_Written request_
Only the lines between the line holding "What Blender Python" and the line holding "COL = S.collection", both of those included, should be copied exactly; drop the pictures.

_Excerpted data_
------

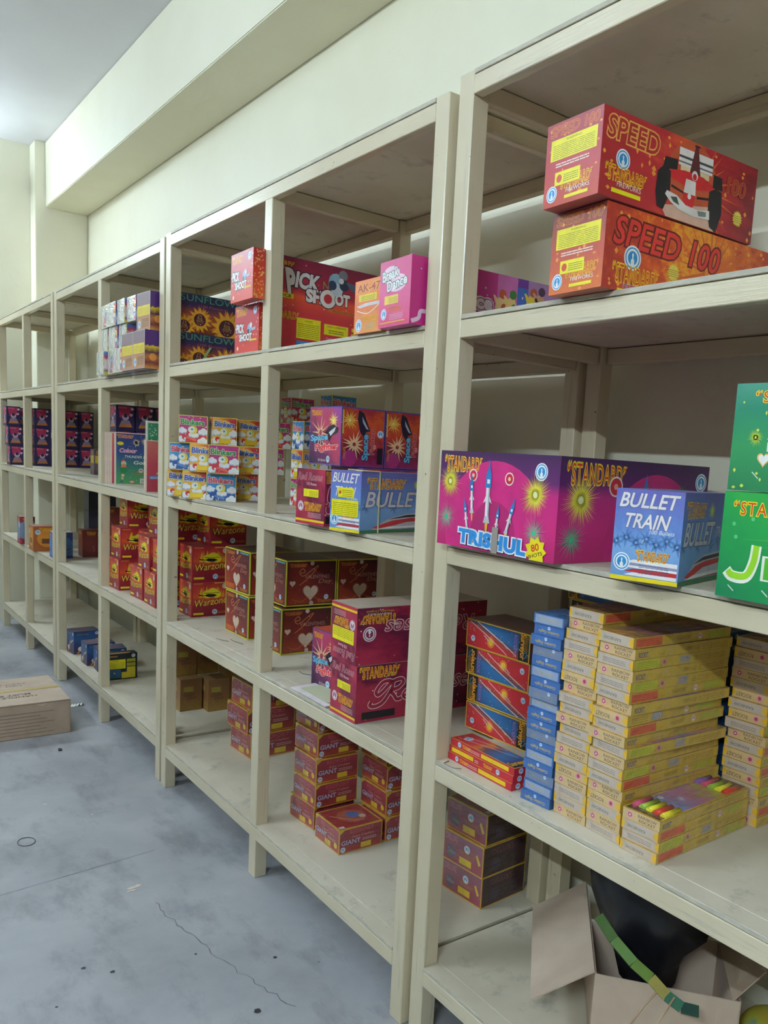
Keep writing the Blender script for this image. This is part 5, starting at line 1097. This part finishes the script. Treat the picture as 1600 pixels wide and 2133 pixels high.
# ================================================================== on the floor
def carton():
    r = bpy.data.objects.new('shipping_carton', None); COL.objects.link(r); r.location = (-.147, 4.072, 0); info(r, 'brown shipping carton lying on the floor at the left, taped with yellow tape', 'carton')
    L_, D_, H_ = .62, .455, .158
    bm = bmesh.new(); bx(bm, (-L_, 0, .0), (0, D_, H_)); bevel(bm, .004, 2); link('carton_body', mesh('cb', bm), r, None, [KRAFT])
    t = H_ + .0005
    for nm, P in (('top_flap', [(-L_, .002, t), (-.002, .002, t), (-.004, D_ * .47, t + .006), (-L_, D_ * .47, t + .006)]), ('top_flap', [(-L_, D_ * .49, t + .006), (-.004, D_ * .49, t + .006), (.0, D_ + .01, t + .001), (-L_, D_ - .002, t)])):
        bm = bmesh.new(); sheet(bm, P, .003); link(nm, mesh(nm, bm), r, None, [KRAFT2])
    bm = bmesh.new(); sheet(bm, [(-L_, D_ * .445, t + .0095), (.0, D_ * .445, t + .0095), (.0, D_ * .515, t + .0095), (-L_, D_ * .515, t + .0095)], .0004); link('packing_tape', mesh('tp', bm), r, None, [grad('yellow_tape', [(0, '#b4a668'), (.5, '#c8ba74'), (1, '#a89c74')], 'v', 20, .3)])
    A = Art(L_, D_); A.z = .0
    # lettering on the two flaps, read from the far side
    def put(txt, x, y, w_, h_, rot):
        vs, fs = glyphs(txt, .006); xs = [p[0] for p in vs]; ys = [p[1] for p in vs]; me = bpy.data.meshes.new('tx'); V = []
        for px, py in vs:
            a = (px - min(xs)) / (max(xs) - min(xs)) - .5; b = (py - min(ys)) / (max(ys) - min(ys)) - .5
            if rot: a, b = -a, -b
            yy = y + b * h_; V.append((x + a * w_, yy, t + .0032 + .0068 - abs(yy - D_ * .48) / (D_ * .48) * .0058))
        me.from_pydata(V, [], fs); link('printed_lettering', me, r, None, [ink('#5c5450')])
    put('HANDLE WITH CARE', -.30, .112, .36, .022, True); put('MUST BE KEPT DRY', -.31, .078 + .07, .34, .022, True)
    put('HANDLE WITH CARE', -.30, .345, .36, .022, False); put('MUST BE KEPT DRY', -.31, .308, .34, .022, False)
    bm = bmesh.new()
    for i in range(7):
        y = .02 + i * .016; bx(bm, (-L_ + .02, -.0006, y), (-.05 - .03 * (i % 3) - .02, .0004, y + .003))
    link('printed_lines', mesh('pl', bm), r, None, [ink('#80766c')])
    bm = bmesh.new(); sheet(bm, [(-.145, -.0012, H_ - .004), (-.10, -.0012, H_ - .002), (-.118, -.0012, H_ - .016)], .0006); link('torn_patch', mesh('tn', bm), r, None, [ink('#b8aea2')])
carton()
def debris():
    bm = bmesh.new(); random.seed(3)
    for i in range(5):
        x = -.075 + i * .016; a = random.uniform(.3, .9); sheet(bm, [(x, 4.46, .001), (x + .017, 4.455 + .01 * a, .001), (x + .016, 4.49, .006 + .006 * a), (x, 4.485, .004)], .0006)
    k = NT('silver_foil'); k.b.inputs['Metallic'].default_value = 1; k.b.inputs['Roughness'].default_value = .25; k.b.inputs['Base Color'].default_value = (.8, .8, .82, 1)
    o = link('foil_scrap', mesh('foil', bm), None, None, [k.m]); info(o, 'crumpled silver foil scrap on the floor right of the shipping carton', 'scrap')
    bm = bmesh.new(); sheet(bm, [(-.252, 3.835, .001), (-.236, 3.836, .001), (-.237, 3.855, .004), (-.25, 3.857, .003)], .004); bevel(bm, .001)
    o = link('plastic_scrap', mesh('ps', bm), None, None, [ink('#25262c')]); info(o, 'tiny black scrap on the floor in front of the shipping carton', 'scrap')
    bm = bmesh.new(); N = 40; tube(bm, [(-.5364 + .026 * math.cos(2 * math.pi * i / N), 2.9876 + .034 * math.sin(2 * math.pi * i / N), .0016) for i in range(N + 1)], .0012, 6)
    o = link('rubber_ring', mesh('rb', bm), None, None, [ink('#4c5058')]); info(o, 'thin dark rubber ring lying on the concrete floor at the left', 'ring')
debris()
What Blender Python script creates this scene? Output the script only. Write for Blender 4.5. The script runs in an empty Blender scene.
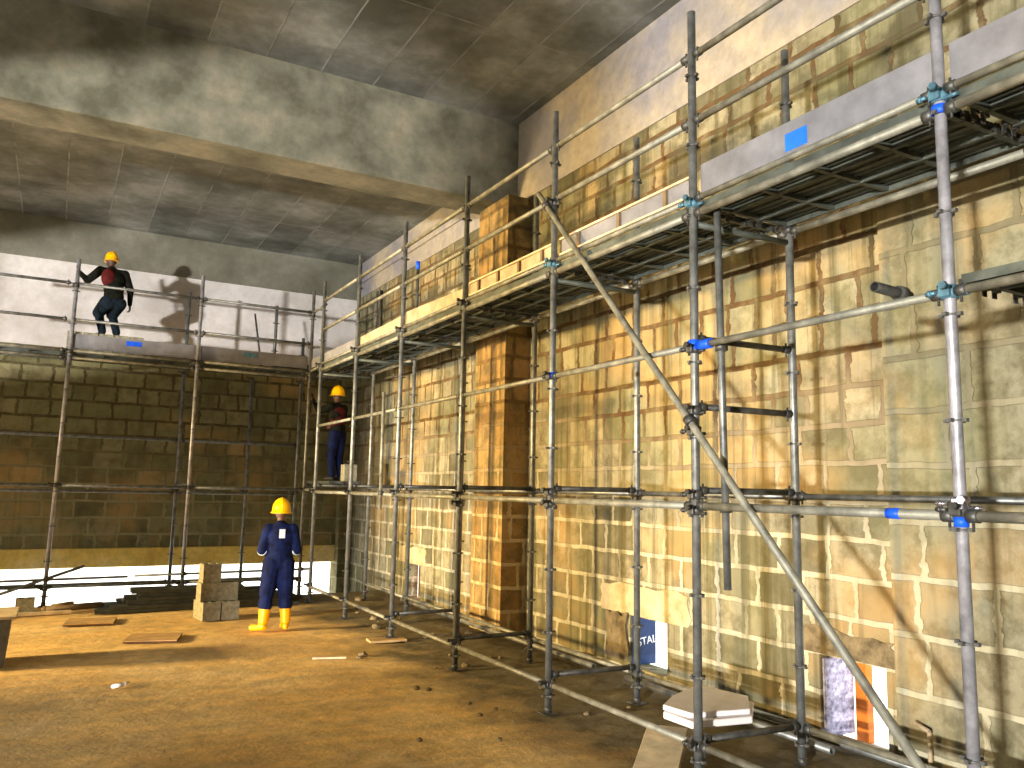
import bpy, bmesh, math, random
from mathutils import Vector, Matrix, Euler, noise as mnoise

random.seed(7)
S = bpy.context.scene
COL = S.collection

# ------------------------------------------------------------------ camera, world, sun, lights, exposure
FPX = 815.13
cam_d = bpy.data.cameras.new('camera'); cam = bpy.data.objects.new('camera', cam_d); COL.objects.link(cam)
cam_d.sensor_width = 36.0; cam_d.lens = FPX / 1024 * 36.0; cam_d.clip_start = 0.05; cam_d.clip_end = 400
yaw, pitch, roll = 0.507349405, 0.130493935, 0.0197640727
fw = Vector((math.sin(yaw)*math.cos(pitch), math.cos(yaw)*math.cos(pitch), math.sin(pitch)))
rt = Vector((math.cos(yaw), -math.sin(yaw), 0)); up = rt.cross(fw)
rt2 = rt*math.cos(roll) + up*math.sin(roll); up2 = -rt*math.sin(roll) + up*math.cos(roll)
mw = Matrix(((rt2.x, up2.x, -fw.x, 0), (rt2.y, up2.y, -fw.y, 0), (rt2.z, up2.z, -fw.z, 1.95), (0, 0, 0, 1)))
cam.matrix_world = mw
S.camera = cam
S.view_settings.view_transform = 'Standard'; S.view_settings.look = 'None'
S.view_settings.gamma = 1.0; S.view_settings.use_curve_mapping = False
S.view_settings.exposure = 0.3

world = bpy.data.worlds.new('World'); S.world = world; world.use_nodes = True
bg = world.node_tree.nodes['Background']
bg.inputs['Color'].default_value = (0.88, 0.94, 1.0, 1); bg.inputs['Strength'].default_value = 2.1

def lamp(name, kind, loc, target, energy, color, **kw):
    d = bpy.data.lights.new(name, kind); d.energy = energy; d.color = color
    for k, v in kw.items(): setattr(d, k, v)
    o = bpy.data.objects.new(name, d); COL.objects.link(o); o.location = loc
    o.rotation_euler = (Vector(target) - Vector(loc)).to_track_quat('-Z', 'Y').to_euler()
    return o
# high sun outside, behind the back wall
lamp('sun', 'SUN', (12, 40, 40), (6, 10, 0), 9.0, (1.0, 0.95, 0.86), angle=0.01)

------

_Right answer_
What Blender Python script creates this scene? Output the script only. Write for Blender 4.5. The script runs in an empty Blender scene.
import bpy, bmesh, math, random
from mathutils import Vector, Matrix, Euler, noise as mnoise

random.seed(7)
S = bpy.context.scene
COL = S.collection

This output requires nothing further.